Davacı ... Kaymakamlığına devir olduktan sonra Kaymakamlıkta ilk olarak 15.07.2013-14.07.2015 yürürlük süreli Toplu İş Sözleşmesinin 16.12.2013 tarihinde imzalandığı, hükme esas alınan bilirkişi raporunda, devir tarihinden ... tarafından imzalanan 15.07.2013-14.07.2015 yürürlük süreli Toplu İş Sözleşmesinden yararlanmaya başladığı tarihe kadar davacının talebi gibi 2012 ve 2013 yılı "kamu kesimi Toplu İş Sözleşmesi çerçeve anlaşma protokolleri"ndeki zam oranlarına göre hesaplama yapıldığı anlaşılmıştır.
Bir tür centilmenlik anlaşması ve sosyal dialog mekanizması niteliği taşıyan söz konusu çerçeve anlaşma protokollerinin hukuki açıdan bir bağlayıcılığı yoktur. Yanlızca üyeleri arasında koordinasyonu sağlayan, karşılıklı iyiniyet çerçevesinde bağlayıcılığı olmayan ama taraflara yol gösteren bir mutabakat metni niteliğinde olup ancak ilgili konfederasyona bağlı yetkili sendikaların imzaladıkları toplu iş sözleşmeleri ile tek başına hukuki bir değeri olmayan çerçeve protokollerde yer alan hükümlerin bağlayıcı hale geldikleri görülmektedir.
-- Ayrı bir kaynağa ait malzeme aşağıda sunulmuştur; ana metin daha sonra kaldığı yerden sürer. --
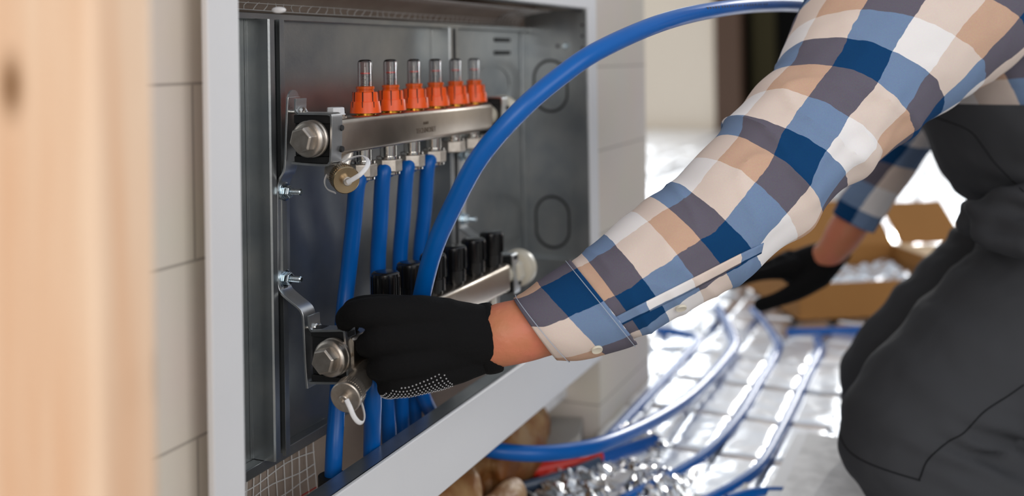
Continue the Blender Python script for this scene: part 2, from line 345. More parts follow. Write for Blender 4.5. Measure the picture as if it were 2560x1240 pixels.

2017 yılında çıkartılan 696 sayılı Kanun Hükmünde Kararname’nin 112. maddesi ile 6356 sayılı Sendikalar ve Toplu İş Sözleşmesi Kanunu’na getirilen Ek 2. madde ile kamu kesimi toplu iş sözleşmesi çerçeve anlaşma prokollerinin hukuki niteliği değiştirilerek bağlayıcı nitelik kazandırılmıştır.
Dosya kapsamına göre davacı fark alacaklarını talep ederken, devirden sonra ... Kaymakamlığında imzalanan Toplu İş Sözleşmesi ile kendisine zam uygulandığını belirterek, devir tarihinden 15.07.2013-14.07.2015 yürürlük süreli Toplu İş Sözleşmesine kadar kendisine zam yapılmadığı iddiasında bulunmuş olup devir tarihinde Belediyede geçerli olan 01.01.2010-31.12.2011 yürürlük süreli Toplu İş Sözleşmesinden yararlandırılmış olduğu ve yukarıda açıklandığı şekilde 2012 ve 2013 yılları "Kamu Kesimi Toplu İş Sözleşmesi Çerçeve Anlaşma Protokolleri" nin davacıya uygulanamayacağı hususları gözetildiğinde davanın reddi gerekirken yazılı şekilde kabulüne karar verilmesi bozmayı gerektirmiştir.
SONUÇ:
Temyiz olunan, İlk Derece Mahkemesi kararına karşı istinaf başvurusunun esastan reddine ilişkin Bölge Adliye Mahkemesi kararının ORTADAN KALDIRILMASINA, İlk Derece Mahkemesi kararının yukarıda yazılı sebepten dolayı BOZULMASINA, dosyanın kararı veren İlk Derece Mahkemesine, bozma kararının bir örneğinin kararı veren Bölge Adliye Mahkemesine gönderilmesine, 16.02.2022 tarihinde oybirliği ile karar verildi.